Pembungkaman kebebasan ekspresi dan berpendapat di Indonesia, khususnya di Papua dan Maluku menjadi sorotan Masyarakat Internasional, bahkan sudah direkomendasikan oleh Dewan HAM PBB dalam UPR pada tahun 2012. Negara Indonesia tidak bisa menghindar dari sorotan sorotan itu. Sebagai negara demokrasi terbesar ketiga di dunia, Indonesia seharusnya dengan jiwa besar melaksanakan Deklasi Umum HAM PBB dan Kovenan Internasional lainnya yang telah diratifikasi oleh Indonesia. 

Melalui tulisan ini, saya menyampaikan beberapa sikap di bawah ini: 

1). Negara Indonesia sebagai anggota PBB memiliki kewajiban untuk melindungi dan menghormati Hak Asasi Manusia, termasuk mengakui hak asasi politik bangsa Papua di bagian Barat sebagai bangsa yang berdaulat penuh. 

2). RI segera membuka ruang kebebasan berpendapat di muka umum, khususnya di Tanah Papua. 

3). RI berikan akses bagi pekerja HAM dan Jurnalis Asing untuk berkunjung ke Papua, termasuk beri akses bagi pelapor khusus PBB, Frank Laure untuk berkunjung ke Papua dan Maluku.  

4). RI stop melakukan intimidasi, teror, penangkapan dan pemenjaraan sewenang wenang, serta kejahatan kemanusiaan di tanah Papua.  

5). Meminta PBB, khususnya Dewan HAM dan Dewan Keamanan PBB agar menjatuhkan sanksi berat kepada Negara Indonesia atas semua pelanggaran HAM di Indonesia, khususnya di Papua dengan cara intervensi kemanusiaan dan keamanan PBB di tanah Papua.  

6).
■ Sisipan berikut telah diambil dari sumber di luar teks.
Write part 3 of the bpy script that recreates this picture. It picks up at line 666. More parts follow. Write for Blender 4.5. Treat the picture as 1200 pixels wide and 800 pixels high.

Kepada para solidaritas Internasional untuk terus bekerja tanpa pamrih bagi keselamatan rakyat bangsa Papua di negeri Papua Barat dari proses marginalisasi, diskrminasi, minoritasi dan pemusnahan etnis Papua. 

Akhirnya, "Manusia yang menghargai hidupnya, tentunya ia juga melindungi dan menghormati kehidupan sesamanya".  


Penulis: Selpius Bobii, (Ketua Umum Front PEPERA Papua Barat, juga sebagai Tawanan Politik di Penjara Abepura - Jayapura - Papua).